Die Zielvorgabe von Trainer Ole Werner klingt vernünftig, erst einmal 40 Punkte für den Klassenerhalt zu sammeln. Gelingt das frühzeitig, kann man mehr anpeilen. Aber: Werder hat zuletzt Vereine hinter sich gelassen, die sportlich und wirtschaftlich besser besetzt sind. Zum Beispiel Freiburg, Wolfsburg oder Union Berlin. Es ist keine Selbstverständlichkeit, das wieder zu schaffen. Die Konkurrenz hat sich zum Teil erheblich verstärkt. Und das Auftaktprogramm ist heftig.

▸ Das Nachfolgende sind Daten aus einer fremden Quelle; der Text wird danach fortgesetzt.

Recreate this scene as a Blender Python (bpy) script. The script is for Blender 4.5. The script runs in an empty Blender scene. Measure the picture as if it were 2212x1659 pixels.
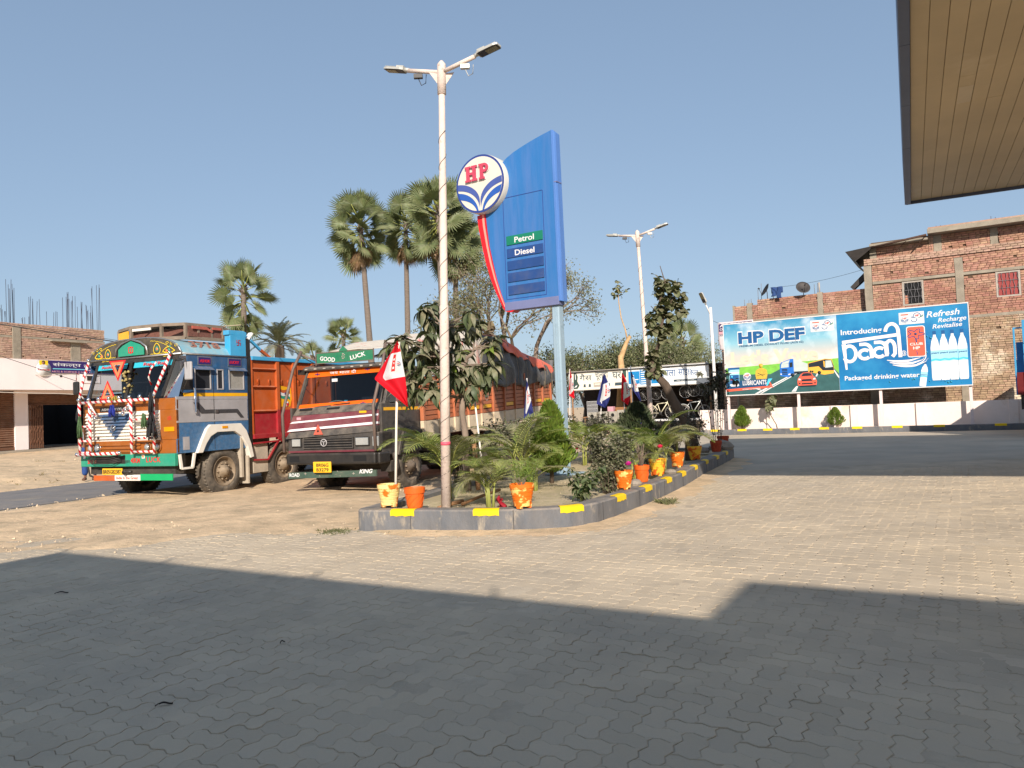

Schon an den ersten acht Spieltagen geht es unter anderem gegen Dortmund, Bayern, Freiburg, Wolfsburg und Leverkusen. Es könnte anfangs also auch in Richtung Tabellenkeller gehen, und dann müsste Werder in neuer Konstellation den aufkommenden Stürmen trotzen: Nach der Ära Frank Baumann sind nun Clemens Fritz und Peter Niemeyer sportlich in der Verantwortung.

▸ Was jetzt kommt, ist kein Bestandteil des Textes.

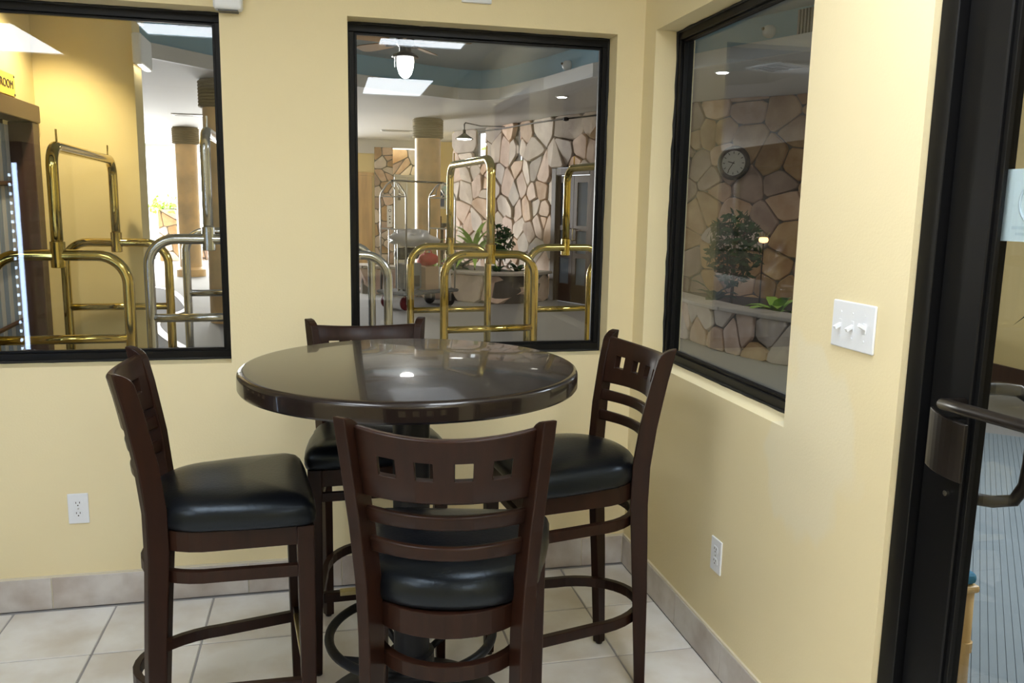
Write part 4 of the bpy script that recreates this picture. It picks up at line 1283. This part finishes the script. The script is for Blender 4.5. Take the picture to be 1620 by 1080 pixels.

Werder fehlen Unterschiedsspieler
Schon das Pokalspiel am Montag bei Drittligist Energie Cottbus wird Hinweise liefern, ob die Mannschaft – anders als beim Erstrunden-Aus im Vorjahr – nun zuschlägt, wenn sie die Chance hat, etwas zu erreichen. Die Saisonvorbereitung verlief fast schon zu ruhig, es gibt wenig Reibung oder Konkurrenzkampf. Was Werder vor allem fehlt, sind Unterschiedsspieler. Leute, die ein Spiel alleine entscheiden können oder die für 20 Tore in einer Saison gut sind. Werder empfindet es als Vorteil, mit einem fast unveränderten Kader eingespielt loslegen zu können. Das aber müsste man schon in Cottbus dann auch deutlich auf dem Rasen sehen.
Die grundsätzliche Frage lautet, was Werder sein möchte. Ein Kandidat für Europa oder ein Ausbildungsverein? Alles deutet auf Letzteres hin. Talente wie Keke Topp, Skelly Alvero, Justin Njinmah und Julian Malatini sind das sportliche und wirtschaftliche Potenzial des Vereins. Um sich zu entwickeln, müssen sie spielen und gefördert werden. Diese Jungs werden auch Fehler machen und Schwankungen haben. Dabei muss man im Blick haben: So mancher Stammspieler, der jetzt noch geholt würde, könnte diese Talente blockieren und sie Spielzeit kosten. Nur einen großen Namen zu verpflichten, bringt nichts. Das Beispiel Naby Keita sollte allen eine Warnung sein.